Isabel Hardman Isabel Hardman

Amber Rudd changes the Tory tune on food banks

What’s behind the rise in demand for food banks? Over the past few years, the default Conservative line has been that the reasons people need emergency help are ‘complex’. This is certainly true: the figures released by the Trussell Trust, which runs the largest network of food banks in the country, show that there is no one factor in food bank use. But those figures also show quite clearly that problems with the payments of benefits, or cuts to benefits, are a major driver: the top four reasons cited for referring someone to a food bank in 2017-18 were low income (28.49 per cent), benefit delays (23.74 per cent), benefit change (17.72 per cent) and debt (8.53 per cent). Other factors included homelessness, sickness, no recourse to public funds, domestic abuse, delayed wages, feeding children during the school holidays and being turned down for a short-term benefit advance.

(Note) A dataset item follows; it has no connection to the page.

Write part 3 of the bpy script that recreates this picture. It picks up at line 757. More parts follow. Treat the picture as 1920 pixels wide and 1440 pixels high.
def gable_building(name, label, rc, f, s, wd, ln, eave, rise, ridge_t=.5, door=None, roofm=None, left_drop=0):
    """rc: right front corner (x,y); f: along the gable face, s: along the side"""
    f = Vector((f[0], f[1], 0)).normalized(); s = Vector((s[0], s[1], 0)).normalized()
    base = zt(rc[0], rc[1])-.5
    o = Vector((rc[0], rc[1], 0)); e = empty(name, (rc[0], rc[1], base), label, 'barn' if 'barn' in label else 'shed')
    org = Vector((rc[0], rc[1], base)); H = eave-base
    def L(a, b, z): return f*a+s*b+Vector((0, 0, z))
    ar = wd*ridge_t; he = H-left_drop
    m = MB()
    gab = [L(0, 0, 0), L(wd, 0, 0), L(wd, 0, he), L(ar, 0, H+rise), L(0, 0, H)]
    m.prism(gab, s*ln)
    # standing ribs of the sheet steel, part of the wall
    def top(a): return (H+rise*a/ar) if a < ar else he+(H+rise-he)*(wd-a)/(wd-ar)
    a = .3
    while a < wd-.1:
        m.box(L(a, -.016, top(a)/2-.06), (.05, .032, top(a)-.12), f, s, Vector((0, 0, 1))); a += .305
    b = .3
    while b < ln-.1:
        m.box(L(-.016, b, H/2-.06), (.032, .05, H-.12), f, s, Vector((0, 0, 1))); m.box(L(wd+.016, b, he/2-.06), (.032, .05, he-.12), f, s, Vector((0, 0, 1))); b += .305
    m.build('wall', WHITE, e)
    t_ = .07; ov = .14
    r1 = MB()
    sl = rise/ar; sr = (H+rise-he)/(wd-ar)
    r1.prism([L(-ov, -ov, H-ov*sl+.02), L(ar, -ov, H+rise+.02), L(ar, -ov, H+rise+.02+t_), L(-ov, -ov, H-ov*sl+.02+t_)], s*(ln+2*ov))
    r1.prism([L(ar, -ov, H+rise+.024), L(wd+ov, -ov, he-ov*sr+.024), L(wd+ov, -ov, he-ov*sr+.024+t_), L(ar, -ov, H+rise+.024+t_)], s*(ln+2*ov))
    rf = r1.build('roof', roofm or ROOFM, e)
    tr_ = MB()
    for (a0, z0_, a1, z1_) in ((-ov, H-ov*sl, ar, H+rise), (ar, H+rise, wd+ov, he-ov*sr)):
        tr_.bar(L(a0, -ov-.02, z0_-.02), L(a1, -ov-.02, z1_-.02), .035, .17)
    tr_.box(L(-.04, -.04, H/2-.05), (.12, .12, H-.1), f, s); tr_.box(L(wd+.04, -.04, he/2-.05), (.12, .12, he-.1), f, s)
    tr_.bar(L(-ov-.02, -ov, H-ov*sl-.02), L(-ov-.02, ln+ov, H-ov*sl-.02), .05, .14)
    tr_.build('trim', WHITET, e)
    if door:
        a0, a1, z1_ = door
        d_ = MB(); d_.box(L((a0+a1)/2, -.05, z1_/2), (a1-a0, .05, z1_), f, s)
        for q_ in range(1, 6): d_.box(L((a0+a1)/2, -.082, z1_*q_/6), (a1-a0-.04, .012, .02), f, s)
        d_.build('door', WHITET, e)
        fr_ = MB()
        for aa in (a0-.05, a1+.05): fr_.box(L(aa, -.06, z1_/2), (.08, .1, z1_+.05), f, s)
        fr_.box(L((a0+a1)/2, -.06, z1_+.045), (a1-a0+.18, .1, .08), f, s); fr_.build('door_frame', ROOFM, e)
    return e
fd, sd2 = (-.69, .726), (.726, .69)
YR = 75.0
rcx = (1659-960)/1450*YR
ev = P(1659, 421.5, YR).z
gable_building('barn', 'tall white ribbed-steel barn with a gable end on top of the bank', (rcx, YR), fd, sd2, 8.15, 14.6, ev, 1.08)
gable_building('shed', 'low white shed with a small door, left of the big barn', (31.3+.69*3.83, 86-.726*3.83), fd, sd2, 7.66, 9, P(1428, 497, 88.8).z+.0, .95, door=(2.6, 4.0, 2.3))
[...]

Today, Work and Pensions Secretary Amber Rudd took the unusual step of acknowledging this. She told the Commons:

‘It’s absolutely clear there were challenges with the initial roll-out of universal credit and the main issue that led to an increase in food bank use could have been the fact that people had difficulties accessing their money early enough.

‘We have made changes to accessing universal credit so people can have advances, so there is a legacy run-on after two weeks of housing benefit, and we believe that will help with food bank use.’

Rudd did make clear as soon as she was appointed that she wanted to ensure that the welfare system was ‘compassionate’, but this is nevertheless a marked change of tone from the repeated insistence of her predecessors that government policies were not driving food bank demand. So what’s going on?

Rudd and the Tory whips have been aware for months that Universal Credit is not just a problem that agitates Labour: their own colleagues have been seriously concerned about the design of the benefit and its rollout in their constituencies. It has thus changed from being something thrown across the floor of the Commons during a political debate, and is now an issue that the Conservatives know they cannot ignore. Rudd, for her part, has learned from her experience of doing as she was told at the Home Office, and is trying to act with more independence. She also has the sense to know that the problems with Universal Credit are now so widely-acknowledged that to pretend that everything is fine would be to look delusional, and that it is far better to frame the reforms as a work in progress, rather than the epitome of perfection.

Number 10 later backed her up, saying: ‘We have long acknowledged there were issues with the initial rollout of universal credit. That’s why we listened and made improvements.’

From a political point of view, though, the Tories are so badly behind on the matter of food banks that they will always struggle to produce a coherent narrative about why demand for them has risen so much. Under David Cameron, they tried not to talk about them at all, and more recently they’ve tried to show a greater confidence about local food banks, with MPs posting photos of their visits. This has attracted opprobrium from the Left, some of which has been rather ridiculous: MPs should be visiting charities in their constituencies, and many of the complaints seem to be that they haven’t been pulling exactly the right kind of contrite face in the photo that they’ve tweeted. But it’s hard to feel much sympathy for the Conservatives when they are nearly a decade behind the rest in knowing what to say about food banks.